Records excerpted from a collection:
§

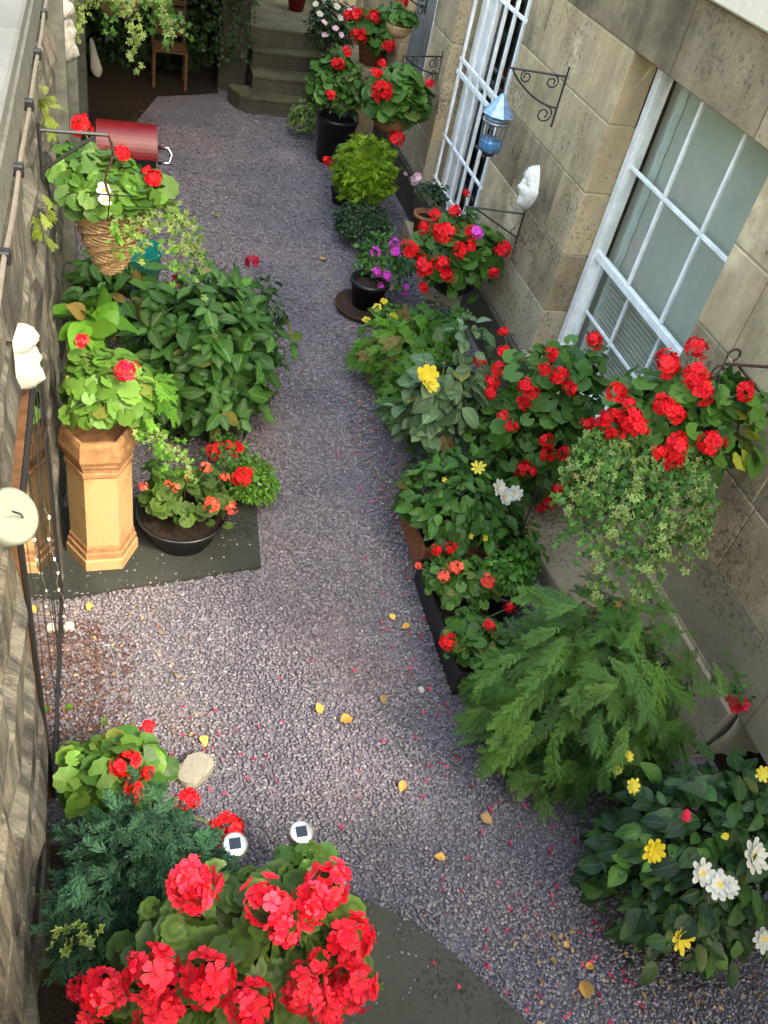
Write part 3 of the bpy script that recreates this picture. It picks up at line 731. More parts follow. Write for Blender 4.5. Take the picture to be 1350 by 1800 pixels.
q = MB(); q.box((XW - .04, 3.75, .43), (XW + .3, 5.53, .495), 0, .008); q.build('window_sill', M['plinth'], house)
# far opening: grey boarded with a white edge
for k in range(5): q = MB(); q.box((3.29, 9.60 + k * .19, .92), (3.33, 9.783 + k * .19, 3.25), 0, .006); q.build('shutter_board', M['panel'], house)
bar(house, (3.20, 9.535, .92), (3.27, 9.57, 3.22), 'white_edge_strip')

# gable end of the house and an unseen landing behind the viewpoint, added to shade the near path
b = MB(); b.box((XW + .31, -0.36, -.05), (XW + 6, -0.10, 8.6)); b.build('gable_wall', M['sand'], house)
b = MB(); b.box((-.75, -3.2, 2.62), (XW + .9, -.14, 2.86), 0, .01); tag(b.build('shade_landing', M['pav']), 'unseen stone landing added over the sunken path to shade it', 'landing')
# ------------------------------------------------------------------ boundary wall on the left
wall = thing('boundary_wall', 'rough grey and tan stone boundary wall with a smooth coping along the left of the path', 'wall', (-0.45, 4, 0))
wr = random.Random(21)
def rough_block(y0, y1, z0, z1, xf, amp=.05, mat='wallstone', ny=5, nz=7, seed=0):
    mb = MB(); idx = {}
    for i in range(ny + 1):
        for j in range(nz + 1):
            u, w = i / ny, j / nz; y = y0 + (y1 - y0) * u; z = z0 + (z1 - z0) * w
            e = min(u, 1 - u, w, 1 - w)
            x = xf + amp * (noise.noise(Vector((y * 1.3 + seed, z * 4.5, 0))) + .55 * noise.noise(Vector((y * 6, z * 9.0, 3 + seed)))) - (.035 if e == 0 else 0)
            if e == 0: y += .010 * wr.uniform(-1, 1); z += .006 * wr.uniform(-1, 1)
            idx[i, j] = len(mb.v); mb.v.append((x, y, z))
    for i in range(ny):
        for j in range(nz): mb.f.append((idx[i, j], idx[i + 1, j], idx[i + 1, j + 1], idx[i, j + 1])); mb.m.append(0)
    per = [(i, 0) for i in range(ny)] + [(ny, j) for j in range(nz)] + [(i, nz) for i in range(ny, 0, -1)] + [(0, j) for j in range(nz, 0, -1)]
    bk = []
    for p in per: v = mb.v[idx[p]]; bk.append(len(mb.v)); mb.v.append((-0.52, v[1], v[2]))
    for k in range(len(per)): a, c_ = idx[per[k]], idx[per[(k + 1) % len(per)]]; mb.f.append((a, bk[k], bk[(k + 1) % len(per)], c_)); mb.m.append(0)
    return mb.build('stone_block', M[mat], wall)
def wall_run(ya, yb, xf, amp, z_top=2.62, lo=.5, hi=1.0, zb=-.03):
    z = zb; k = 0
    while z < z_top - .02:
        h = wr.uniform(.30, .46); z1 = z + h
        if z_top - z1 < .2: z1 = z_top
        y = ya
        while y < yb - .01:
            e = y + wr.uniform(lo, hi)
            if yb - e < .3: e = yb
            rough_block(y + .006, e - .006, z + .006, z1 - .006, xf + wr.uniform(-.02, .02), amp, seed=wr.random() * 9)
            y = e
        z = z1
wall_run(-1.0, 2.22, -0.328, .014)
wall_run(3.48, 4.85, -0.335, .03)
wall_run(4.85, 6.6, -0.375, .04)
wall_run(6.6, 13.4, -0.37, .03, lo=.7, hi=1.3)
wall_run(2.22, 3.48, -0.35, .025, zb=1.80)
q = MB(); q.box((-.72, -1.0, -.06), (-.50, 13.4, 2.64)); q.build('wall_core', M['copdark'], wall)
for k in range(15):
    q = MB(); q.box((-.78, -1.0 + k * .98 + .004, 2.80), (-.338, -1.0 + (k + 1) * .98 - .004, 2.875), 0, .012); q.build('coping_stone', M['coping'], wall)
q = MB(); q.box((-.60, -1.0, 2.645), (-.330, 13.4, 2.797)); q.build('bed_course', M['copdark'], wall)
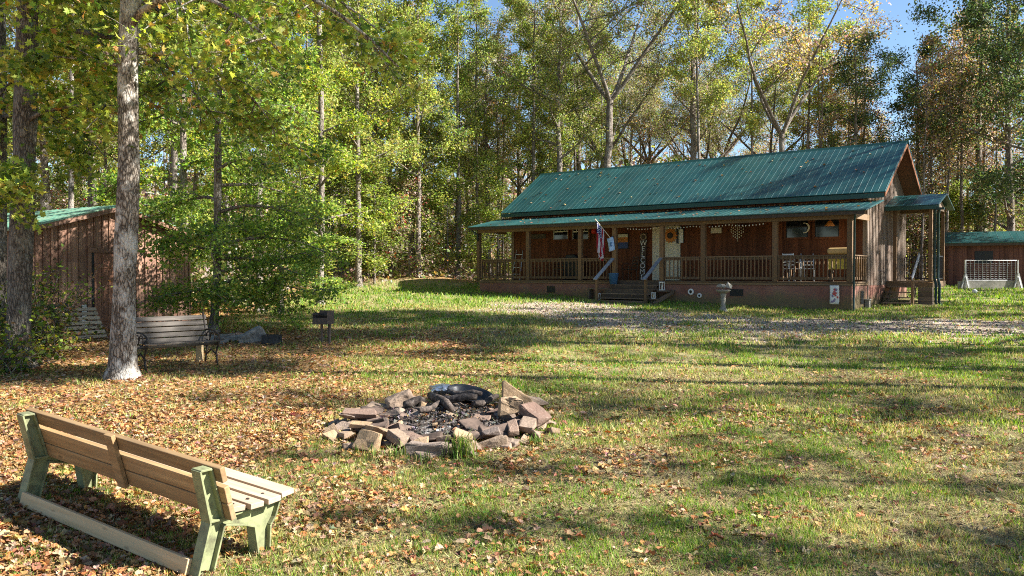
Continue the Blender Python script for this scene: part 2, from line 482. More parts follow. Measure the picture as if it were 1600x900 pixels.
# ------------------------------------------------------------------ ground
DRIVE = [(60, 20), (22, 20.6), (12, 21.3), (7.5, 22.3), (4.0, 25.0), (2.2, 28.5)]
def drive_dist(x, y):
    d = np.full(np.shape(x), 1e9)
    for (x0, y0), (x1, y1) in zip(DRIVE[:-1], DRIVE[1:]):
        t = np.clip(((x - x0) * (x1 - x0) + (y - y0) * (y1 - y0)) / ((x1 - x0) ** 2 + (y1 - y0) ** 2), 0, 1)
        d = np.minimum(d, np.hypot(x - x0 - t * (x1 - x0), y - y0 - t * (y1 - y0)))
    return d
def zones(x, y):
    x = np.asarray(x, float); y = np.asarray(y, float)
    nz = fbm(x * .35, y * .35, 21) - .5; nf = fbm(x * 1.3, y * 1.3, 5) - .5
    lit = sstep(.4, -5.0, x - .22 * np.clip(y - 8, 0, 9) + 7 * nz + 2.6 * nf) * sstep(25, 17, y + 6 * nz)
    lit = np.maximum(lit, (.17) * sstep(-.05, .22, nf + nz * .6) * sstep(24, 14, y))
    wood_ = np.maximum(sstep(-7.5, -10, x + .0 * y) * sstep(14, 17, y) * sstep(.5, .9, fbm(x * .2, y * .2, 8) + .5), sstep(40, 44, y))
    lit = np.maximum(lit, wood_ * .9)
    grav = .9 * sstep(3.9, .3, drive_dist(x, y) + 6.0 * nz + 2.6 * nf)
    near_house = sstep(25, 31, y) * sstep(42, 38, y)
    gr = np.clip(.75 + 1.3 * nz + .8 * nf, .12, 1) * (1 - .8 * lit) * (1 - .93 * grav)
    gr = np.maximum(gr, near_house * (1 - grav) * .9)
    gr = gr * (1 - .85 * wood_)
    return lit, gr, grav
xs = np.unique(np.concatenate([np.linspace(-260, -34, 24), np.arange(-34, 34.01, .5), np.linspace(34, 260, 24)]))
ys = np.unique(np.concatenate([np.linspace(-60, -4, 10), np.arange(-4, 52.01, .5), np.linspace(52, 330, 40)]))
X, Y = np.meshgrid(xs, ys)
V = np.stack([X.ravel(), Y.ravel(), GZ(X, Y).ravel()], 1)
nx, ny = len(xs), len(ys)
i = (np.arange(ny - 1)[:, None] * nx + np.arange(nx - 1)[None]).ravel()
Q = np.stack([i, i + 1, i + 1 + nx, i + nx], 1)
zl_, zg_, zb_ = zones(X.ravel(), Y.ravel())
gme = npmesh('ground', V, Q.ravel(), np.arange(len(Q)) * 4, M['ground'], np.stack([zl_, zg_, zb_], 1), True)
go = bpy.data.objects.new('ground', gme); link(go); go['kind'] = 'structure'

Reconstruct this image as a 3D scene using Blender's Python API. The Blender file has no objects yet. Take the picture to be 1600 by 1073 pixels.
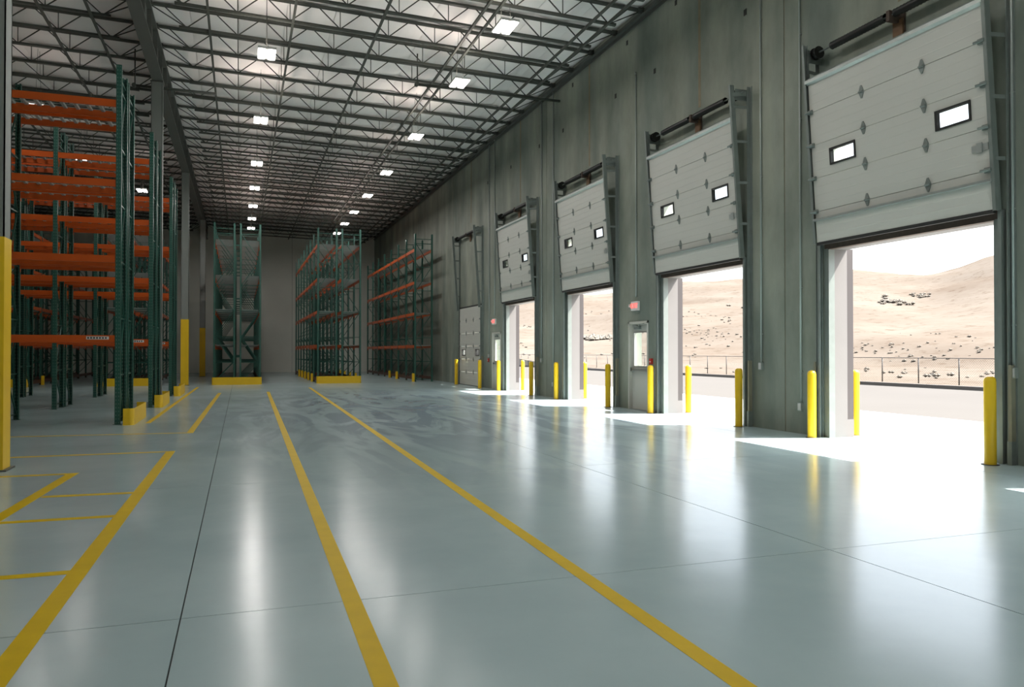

§

● The task
Leaving aside the images, write out the entries above word for word.

● Answer to this task
Write part 3 of the bpy script that recreates this picture. It picks up at line 731. More parts follow. Write for Blender 4.5. Take the picture to be 1350 by 1800 pixels.
q = MB(); q.box((XW - .04, 3.75, .43), (XW + .3, 5.53, .495), 0, .008); q.build('window_sill', M['plinth'], house)
# far opening: grey boarded with a white edge
for k in range(5): q = MB(); q.box((3.29, 9.60 + k * .19, .92), (3.33, 9.783 + k * .19, 3.25), 0, .006); q.build('shutter_board', M['panel'], house)
bar(house, (3.20, 9.535, .92), (3.27, 9.57, 3.22), 'white_edge_strip')

# gable end of the house and an unseen landing behind the viewpoint, added to shade the near path
b = MB(); b.box((XW + .31, -0.36, -.05), (XW + 6, -0.10, 8.6)); b.build('gable_wall', M['sand'], house)
b = MB(); b.box((-.75, -3.2, 2.62), (XW + .9, -.14, 2.86), 0, .01); tag(b.build('shade_landing', M['pav']), 'unseen stone landing added over the sunken path to shade it', 'landing')
# ------------------------------------------------------------------ boundary wall on the left
wall = thing('boundary_wall', 'rough grey and tan stone boundary wall with a smooth coping along the left of the path', 'wall', (-0.45, 4, 0))
wr = random.Random(21)
def rough_block(y0, y1, z0, z1, xf, amp=.05, mat='wallstone', ny=5, nz=7, seed=0):
    mb = MB(); idx = {}
    for i in range(ny + 1):
        for j in range(nz + 1):
            u, w = i / ny, j / nz; y = y0 + (y1 - y0) * u; z = z0 + (z1 - z0) * w
            e = min(u, 1 - u, w, 1 - w)
            x = xf + amp * (noise.noise(Vector((y * 1.3 + seed, z * 4.5, 0))) + .55 * noise.noise(Vector((y * 6, z * 9.0, 3 + seed)))) - (.035 if e == 0 else 0)
            if e == 0: y += .010 * wr.uniform(-1, 1); z += .006 * wr.uniform(-1, 1)
            idx[i, j] = len(mb.v); mb.v.append((x, y, z))
    for i in range(ny):
        for j in range(nz): mb.f.append((idx[i, j], idx[i + 1, j], idx[i + 1, j + 1], idx[i, j + 1])); mb.m.append(0)
    per = [(i, 0) for i in range(ny)] + [(ny, j) for j in range(nz)] + [(i, nz) for i in range(ny, 0, -1)] + [(0, j) for j in range(nz, 0, -1)]
    bk = []
    for p in per: v = mb.v[idx[p]]; bk.append(len(mb.v)); mb.v.append((-0.52, v[1], v[2]))
    for k in range(len(per)): a, c_ = idx[per[k]], idx[per[(k + 1) % len(per)]]; mb.f.append((a, bk[k], bk[(k + 1) % len(per)], c_)); mb.m.append(0)
    return mb.build('stone_block', M[mat], wall)
def wall_run(ya, yb, xf, amp, z_top=2.62, lo=.5, hi=1.0, zb=-.03):
    z = zb; k = 0
    while z < z_top - .02:
        h = wr.uniform(.30, .46); z1 = z + h
        if z_top - z1 < .2: z1 = z_top
        y = ya
        while y < yb - .01:
            e = y + wr.uniform(lo, hi)
            if yb - e < .3: e = yb
            rough_block(y + .006, e - .006, z + .006, z1 - .006, xf + wr.uniform(-.02, .02), amp, seed=wr.random() * 9)
            y = e
        z = z1
wall_run(-1.0, 2.22, -0.328, .014)
wall_run(3.48, 4.85, -0.335, .03)
wall_run(4.85, 6.6, -0.375, .04)
wall_run(6.6, 13.4, -0.37, .03, lo=.7, hi=1.3)
wall_run(2.22, 3.48, -0.35, .025, zb=1.80)
q = MB(); q.box((-.72, -1.0, -.06), (-.50, 13.4, 2.64)); q.build('wall_core', M['copdark'], wall)
for k in range(15):
    q = MB(); q.box((-.78, -1.0 + k * .98 + .004, 2.80), (-.338, -1.0 + (k + 1) * .98 - .004, 2.875), 0, .012); q.build('coping_stone', M['coping'], wall)
q = MB(); q.box((-.60, -1.0, 2.645), (-.330, 13.4, 2.797)); q.build('bed_course', M['copdark'], wall)
Continue the Blender Python script for this scene: part 2, from line 482. More parts follow. Measure the picture as if it were 1600x900 pixels.
# ------------------------------------------------------------------ ground
DRIVE = [(60, 20), (22, 20.6), (12, 21.3), (7.5, 22.3), (4.0, 25.0), (2.2, 28.5)]
def drive_dist(x, y):
    d = np.full(np.shape(x), 1e9)
    for (x0, y0), (x1, y1) in zip(DRIVE[:-1], DRIVE[1:]):
        t = np.clip(((x - x0) * (x1 - x0) + (y - y0) * (y1 - y0)) / ((x1 - x0) ** 2 + (y1 - y0) ** 2), 0, 1)
        d = np.minimum(d, np.hypot(x - x0 - t * (x1 - x0), y - y0 - t * (y1 - y0)))
    return d
def zones(x, y):
    x = np.asarray(x, float); y = np.asarray(y, float)
    nz = fbm(x * .35, y * .35, 21) - .5; nf = fbm(x * 1.3, y * 1.3, 5) - .5
    lit = sstep(.4, -5.0, x - .22 * np.clip(y - 8, 0, 9) + 7 * nz + 2.6 * nf) * sstep(25, 17, y + 6 * nz)
    lit = np.maximum(lit, (.17) * sstep(-.05, .22, nf + nz * .6) * sstep(24, 14, y))
    wood_ = np.maximum(sstep(-7.5, -10, x + .0 * y) * sstep(14, 17, y) * sstep(.5, .9, fbm(x * .2, y * .2, 8) + .5), sstep(40, 44, y))
    lit = np.maximum(lit, wood_ * .9)
    grav = .9 * sstep(3.9, .3, drive_dist(x, y) + 6.0 * nz + 2.6 * nf)
    near_house = sstep(25, 31, y) * sstep(42, 38, y)
    gr = np.clip(.75 + 1.3 * nz + .8 * nf, .12, 1) * (1 - .8 * lit) * (1 - .93 * grav)
    gr = np.maximum(gr, near_house * (1 - grav) * .9)
    gr = gr * (1 - .85 * wood_)
    return lit, gr, grav
xs = np.unique(np.concatenate([np.linspace(-260, -34, 24), np.arange(-34, 34.01, .5), np.linspace(34, 260, 24)]))
ys = np.unique(np.concatenate([np.linspace(-60, -4, 10), np.arange(-4, 52.01, .5), np.linspace(52, 330, 40)]))
X, Y = np.meshgrid(xs, ys)
V = np.stack([X.ravel(), Y.ravel(), GZ(X, Y).ravel()], 1)
nx, ny = len(xs), len(ys)
i = (np.arange(ny - 1)[:, None] * nx + np.arange(nx - 1)[None]).ravel()
Q = np.stack([i, i + 1, i + 1 + nx, i + nx], 1)
zl_, zg_, zb_ = zones(X.ravel(), Y.ravel())
gme = npmesh('ground', V, Q.ravel(), np.arange(len(Q)) * 4, M['ground'], np.stack([zl_, zg_, zb_], 1), True)
go = bpy.data.objects.new('ground', gme); link(go); go['kind'] = 'structure'

Reconstruct this image as a 3D scene using Blender's Python API. The Blender file has no objects yet. Take the picture to be 1600 by 1073 pixels.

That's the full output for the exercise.